Astronomers set new record to spy galaxy 13 billion years in the past

Astronomers have identified the farthest spectroscopically confirmed galaxy observed to date, as seen in this Hubble Space Telescope image.  

Everything about the scale of it is mind-blowing.

As seen above in the inset and the lower image, the galaxy is as it was more than 13.1 billion years ago – that is 13.1 billion light years away – back when the Universe was only 5% of its present age of 13.8 billion years. That makes it one of the earliest galaxies to form in the cosmos. 

The galaxy, named EGS-zs8-1, is so old that it appears to be only 100 million years old.

It also appears to also be one of the brightest and most massive sources at that time. The near-infrared image of the galaxy has been coloured blue as suggestive of its young, and hence very blue, stars. 

“It has already grown more than 15% of the mass of our own Milky Way today,” said Pascal Oesch, lead author of the study from Yale University, New Haven, Connecticut. “But it had only 670 million years to do so. The Universe was still very young then.”

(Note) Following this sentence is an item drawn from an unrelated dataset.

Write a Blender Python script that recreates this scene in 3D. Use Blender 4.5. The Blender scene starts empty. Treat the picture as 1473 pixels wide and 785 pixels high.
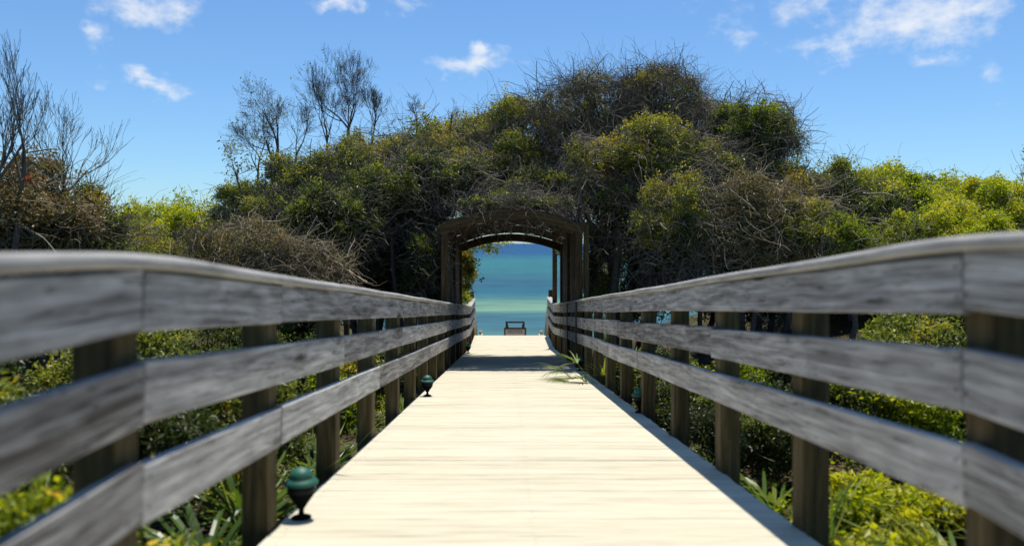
import bpy, math, random
import numpy as np
from math import radians, sin, cos, pi
RNG = np.random.default_rng(7)
random.seed(7)
SC = bpy.context.scene
COL = SC.collection

# ------------------------------------------------------------------ frame of the place
EYE = 1.105            # eye height above the level landing the camera stands on
F = 1140.0             # focal length in photo pixels
VX, VY = 732.0, 350.0  # where the straight-ahead direction falls in the photo
def at(px, py, Y):
    return np.array([(px - VX) * Y / F, Y, EYE + (VY - py) * Y / F])

Y0, SP, SLOPE = 2.1, 1.28, 0.087
YB = Y0 + SP * 14      # foot of the ramp
YE = 22.9              # end of the lower landing
def zd(y):
    if y <= Y0: return 0.0
    if y <= YB: return -SLOPE * (y - Y0)
    return -SLOPE * (YB - Y0)
ZL = zd(YB)
def smooth(a, b, x):
    t = np.clip((x - a) / (b - a), 0, 1)
    return t * t * (3 - 2 * t)
def zground(x, y):
    x = np.asarray(x, float); y = np.asarray(y, float)
    ramp = np.where(y <= Y0, 0.0, np.where(y <= YB, -SLOPE * (y - Y0), ZL))
    z = ramp - 0.42
    d = np.abs(x - 0.1)
    z = z + smooth(1.6, 7.0, d) * (0.55 + 0.05 * np.clip(y, 0, 20)) * (1 - smooth(20, 32, y))
    z = z + (0.07 * np.sin(x * 1.7 + y * .6) + 0.06 * np.sin(y * 1.3 - x * .8 + 1) + 0.03 * np.sin(x * 4.1) * np.sin(y * 3.7)) * smooth(1.4, 2.4, d)
    z = z - smooth(23.0, 42.0, y) * 3.6 - smooth(38, 70, y) * 1.4 - smooth(70, 160, y) * 4
    return z

# ------------------------------------------------------------------ helpers
def put(name, me, mat=None, parent=None):
    o = bpy.data.objects.new(name, me)
    COL.objects.link(o)
    if mat is not None:
        for m in (mat if isinstance(mat, (list, tuple)) else [mat]): me.materials.append(m)
    if parent is not None: o.parent = parent; o.matrix_parent_inverse = parent.matrix_world.inverted() if False else o.matrix_parent_inverse
    return o
def thing(name, label, cat, loc=(0, 0, 0), group=None):
    o = bpy.data.objects.new(name, None); COL.objects.link(o)
    o.location = [float(v) for v in loc]; o.empty_display_size = .2
    o['label'] = label; o['category'] = cat
    if group: o['group'] = group
    return o
def tag(o, label, cat, group=None):
    o['label'] = label; o['category'] = cat
    if group: o['group'] = group
    return o

class MB:
    """collects polygons given as numpy blocks and links them as one mesh"""
    def __init__(s): s.v = []; s.f = {}; s.n = 0; s.att = []; s.tint = {}; s.smooth = False
    def add(s, V, Fc, tint=0.5, grain=None):
        V = np.asarray(V, float); Fc = np.asarray(Fc, int)
        k = Fc.shape[1]
        s.f.setdefault(k, []).append(Fc + s.n)
        t = np.broadcast_to(np.asarray(tint, float), (len(Fc),))
        s.tint.setdefault(k, []).append(t)
        s.v.append(V); s.n += len(V)
        s.att.append(V * 1.0 if grain is None else np.asarray(grain, float))
    def build(s, name, mat, parent=None, origin=(0, 0, 0), smooth=False):
        V = np.concatenate(s.v) - np.asarray(origin, float)
        loops = []; starts = []; tot = []; tint = []; p = 0
        for k, L in s.f.items():
            A = np.concatenate(L)
            loops.append(A.ravel()); n = len(A)
            starts.append(p + np.arange(n) * k); tot.append(np.full(n, k)); p += n * k
            tint.append(np.concatenate(s.tint[k]))
        loops = np.concatenate(loops); starts = np.concatenate(starts); tot = np.concatenate(tot); tint = np.concatenate(tint)
        me = bpy.data.meshes.new(name)
        me.vertices.add(len(V)); me.vertices.foreach_set('co', V.astype(np.float32).ravel())
        me.loops.add(len(loops)); me.loops.foreach_set('vertex_index', loops.astype(np.int32))
        me.polygons.add(len(starts))
        me.polygons.foreach_set('loop_start', starts.astype(np.int32))
        me.polygons.foreach_set('loop_total', tot.astype(np.int32))
        me.update(calc_edges=True)
        me.polygons.foreach_set('use_smooth', np.full(len(starts), bool(smooth)))
        a = me.attributes.new('tint', 'FLOAT', 'FACE'); a.data.foreach_set('value', tint.astype(np.float32))
        g = me.attributes.new('grain', 'FLOAT_VECTOR', 'POINT'); g.data.foreach_set('vector', np.concatenate(s.att).astype(np.float32).ravel())
        me.validate(); me.update()
        o = put(name, me, mat, parent)
        if parent is None: o.location = [float(v) for v in origin]
        return o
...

The new distance measurement also enabled the astronomers to determine that EGS-zs8-1 was still forming stars very rapidly, about 80 times faster than our Milky Way galaxy today (which has a star-formation rate of one star per year.)

Its exact distance from Earth was determined using the combined data from NASA’s Hubble and Spitzer space telescopes, and the Keck I 10-metre telescope at the W. M. Keck Observatory in Hawaii.

Astronomers measure the Universe, using the expansion of the universe itself to establish milepost markers. 

The light from remote objects is attenuated and weakened as space stretches like a rubber band. The consequences are that starlight will look redder relative to a nearby star of the same temperature. When starlight is spread into its component color via spectroscopy, features in the light will be shifted to the red end of the spectrum. This “redshift” can be used to reliably calibrate distances.

The challenge is the farthest objects in the universe are typically too faint for spectroscopy to work. So instead, astronomers deduce a galaxy’s distance by precisely measuring its colours in visible and infrared light.